Principal Component Regression (PCR) is a simple, but powerful and ubiquitously utilized method. Its effectiveness is well established when the covariates exhibit low-rank structure. However, its ability to handle settings with noisy, missing, and mixed-valued covariates is not understood and remains an important open challenge. As the main contribution of this work we establish the robustness of PCR in this respect and provide meaningful finite-sample analysis. In the process, we establish that PCR is equivalent to performing Linear Regression after pre-processing the covariate matrix via Hard Singular Value Thresholding (HSVT). That is, PCR is equivalent to the recently proposed robust variant of the Synthetic Control method in the context of counterfactual analysis using observational data. As an immediate consequence, we obtain finite-sample analysis of the Robust Synthetic Control (RSC) estimator that was previously absent.

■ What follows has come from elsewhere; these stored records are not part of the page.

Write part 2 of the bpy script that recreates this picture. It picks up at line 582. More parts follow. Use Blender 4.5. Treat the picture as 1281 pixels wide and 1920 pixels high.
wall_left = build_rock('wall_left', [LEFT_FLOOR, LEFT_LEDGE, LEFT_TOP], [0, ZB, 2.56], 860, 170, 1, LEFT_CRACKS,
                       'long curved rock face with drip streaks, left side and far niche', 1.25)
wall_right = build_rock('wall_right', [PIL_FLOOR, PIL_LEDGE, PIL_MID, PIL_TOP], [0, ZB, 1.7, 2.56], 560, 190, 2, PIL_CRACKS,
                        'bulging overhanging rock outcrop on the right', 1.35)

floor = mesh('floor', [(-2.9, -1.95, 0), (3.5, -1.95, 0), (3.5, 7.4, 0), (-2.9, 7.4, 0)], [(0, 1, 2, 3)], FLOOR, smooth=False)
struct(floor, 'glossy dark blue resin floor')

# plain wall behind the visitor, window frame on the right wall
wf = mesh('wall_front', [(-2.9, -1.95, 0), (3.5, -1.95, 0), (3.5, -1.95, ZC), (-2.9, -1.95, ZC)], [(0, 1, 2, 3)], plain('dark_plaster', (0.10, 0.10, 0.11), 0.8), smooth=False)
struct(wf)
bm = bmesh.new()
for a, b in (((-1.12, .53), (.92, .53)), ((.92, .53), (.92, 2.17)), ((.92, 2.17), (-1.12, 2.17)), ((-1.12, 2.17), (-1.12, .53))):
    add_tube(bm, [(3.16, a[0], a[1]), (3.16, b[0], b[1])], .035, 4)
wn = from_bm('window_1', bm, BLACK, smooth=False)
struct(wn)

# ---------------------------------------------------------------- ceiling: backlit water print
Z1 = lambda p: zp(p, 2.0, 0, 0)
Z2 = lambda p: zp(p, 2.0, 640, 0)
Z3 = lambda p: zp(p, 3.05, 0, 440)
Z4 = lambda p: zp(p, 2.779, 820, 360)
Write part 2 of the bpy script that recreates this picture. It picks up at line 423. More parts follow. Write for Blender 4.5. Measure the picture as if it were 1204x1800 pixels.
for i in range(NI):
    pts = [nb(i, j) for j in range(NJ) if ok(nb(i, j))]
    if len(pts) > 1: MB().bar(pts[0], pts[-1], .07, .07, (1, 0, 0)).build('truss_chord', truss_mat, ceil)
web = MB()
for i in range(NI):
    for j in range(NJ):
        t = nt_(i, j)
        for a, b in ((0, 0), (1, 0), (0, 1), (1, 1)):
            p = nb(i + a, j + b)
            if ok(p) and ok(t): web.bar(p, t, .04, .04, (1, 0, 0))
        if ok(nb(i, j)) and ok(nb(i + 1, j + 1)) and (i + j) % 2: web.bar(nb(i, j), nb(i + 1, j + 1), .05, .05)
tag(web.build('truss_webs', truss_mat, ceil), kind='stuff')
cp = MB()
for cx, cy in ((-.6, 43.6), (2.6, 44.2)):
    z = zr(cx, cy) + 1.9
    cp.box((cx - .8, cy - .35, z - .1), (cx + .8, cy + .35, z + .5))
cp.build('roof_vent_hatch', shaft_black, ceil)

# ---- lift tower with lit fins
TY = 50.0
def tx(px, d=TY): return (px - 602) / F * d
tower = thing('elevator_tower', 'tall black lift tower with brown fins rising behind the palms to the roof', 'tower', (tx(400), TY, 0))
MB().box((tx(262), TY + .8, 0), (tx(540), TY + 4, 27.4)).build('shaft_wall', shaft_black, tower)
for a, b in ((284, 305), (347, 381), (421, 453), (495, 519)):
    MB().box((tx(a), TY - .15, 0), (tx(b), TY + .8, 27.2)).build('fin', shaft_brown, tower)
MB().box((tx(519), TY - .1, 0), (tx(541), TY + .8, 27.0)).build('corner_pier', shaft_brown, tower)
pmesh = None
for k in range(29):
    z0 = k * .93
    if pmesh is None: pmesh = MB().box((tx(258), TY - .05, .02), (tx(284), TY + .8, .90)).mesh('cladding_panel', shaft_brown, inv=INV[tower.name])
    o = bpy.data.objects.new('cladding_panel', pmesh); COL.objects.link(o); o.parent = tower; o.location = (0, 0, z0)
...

As an important contribution to the Synthetic Control literature, we establish that an (approximate) linear synthetic control exists in the setting of a generalized factor model; traditionally, the existence of a synthetic control needs to be assumed to exist as an axiom. We further discuss a surprising implication of the robustness property of PCR with respect to noise, i.e., PCR can learn a good predictive model even if the covariates are tactfully transformed to preserve differential privacy. Finally, this work advances the state-of-the-art analysis for HSVT by establishing stronger guarantees with respect to the $\ell_{2, \infty}$-norm rather than the Frobenius norm as is commonly done in the matrix estimation literature, which may be of interest in its own right.